Small town news is the cornerstone of American Journalism. I mean, what would all the elderly of this great nation do with thier abundance of free time if there wasn't a section of the newspaper devoted entirly to "Local Lady Creates New Recipe for Peach Cobbler" or "First Baptsist Toy Drive a Success"? How else will the 100-year-old Birthday Girl or the 5-year-old Essay Contest Winner get their 15 minutes? Where else can I get up-to date dog show news, or find out about the renovation of old buildings? And what about information on the arguement that broke out in the latest PTA meeting?
I think i've made my point. Without our local news the very fiber of our society would crumble. There would be riots, panic in the streets, and bad holiday dressing.
As for the "important" news, about other places (like you know, other countries and stuff); that's for liberals and communists. If it's not about pie-eating contests or the local small business promotions, then I say, forget it. Let the bleeding hearts go get that news (if you can really call it that) from Public whatever or or the biscuit-eaters, but don't pollute *my* newspaper witht that garbage.

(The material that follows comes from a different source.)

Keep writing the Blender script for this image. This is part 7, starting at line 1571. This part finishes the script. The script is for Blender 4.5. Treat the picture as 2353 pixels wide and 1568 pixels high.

So that being said, keep up the good work, the good American work, of keeping our lives (or at least the lives of your papers readership) full of good, grassroots, democratic news. I thank you. America thanks you. I think that even God Himself probably thanks you.
At 10:30 AM ,
Kappa Man said...
*wink*
At 10:39 AM ,
grackyfrogg said...
you are in a funny mood today, kappa!!
as to the word verification...it is due to the fact that i was starting to get spambots leaving dumb comments like, "hey i like your blog! now come to mine where you can find out how to make money by selling cat food from the comfort of your home! if you like cats, you'll LOVE my blog! and keep up the good work!" spambots cannot do the word verification (yet--cue "terminator" music), but for now i have foiled them! muuhahahahahaha!
At 10:46 AM ,
grackyfrogg said...
and btw, i actually have done an article about a local woman who won a recipe contest! haha!! it was for cheesy herb crisps, i think. she was a very nice lady.
but i think my all-time favorite article that i have done, was about a woman who caught a ghost on film while taking pictures in a haunted mansion (well, not film because it was a digital camera, but anyway). now, THAT story was "strange, but amusing"!
At 1:13 PM ,
Anonymous said...
Here's a twist on the cow story...how about from the cow's perspective of living in the field and seeing people staring at him...kind of gary larsen-like. I read my local paper and I actually like it a whole lot better than the big one...very little is depressing and most of it is pretty entertaining. (especially the misquotes and local politics) as an aside Michael says politics broken into it's word form is poly meaning many and ticks being blood sucking bugs. Hmm I think he is on to something!
Aunt B
At 1:22 PM ,
grackyfrogg said...
aunt b, i am CRACKING UP! did he really say that??? oh man, i am really, REALLY sorry now that i did not make it for thanksgiving. dang, i have to visit you guys before he gets too old to say awesome stuff like that.
i should send you my ghost story article. i bet you would get a kick out of it! i still have the photo too!!
At 1:50 PM ,
Anonymous said...
He really did...I'll have to ask if he heard it somewhere or if it came up in the gray matter. Send the story...love to read it.
Saw Edie at a party and she said to say hi. She is teaching writing workshops at her house...very cool
Aunt B
At 4:46 PM ,
Anonymous said...
Heard it from Dan who heard it from a teacher.
Aunt B.
At 5:02 PM ,
grackyfrogg said...
i don't care, it is still funny, because i can picture how he would have said it. :) funny kid.
please say hi back to edie for me! she had told me about the writing classes. she must be having a blast.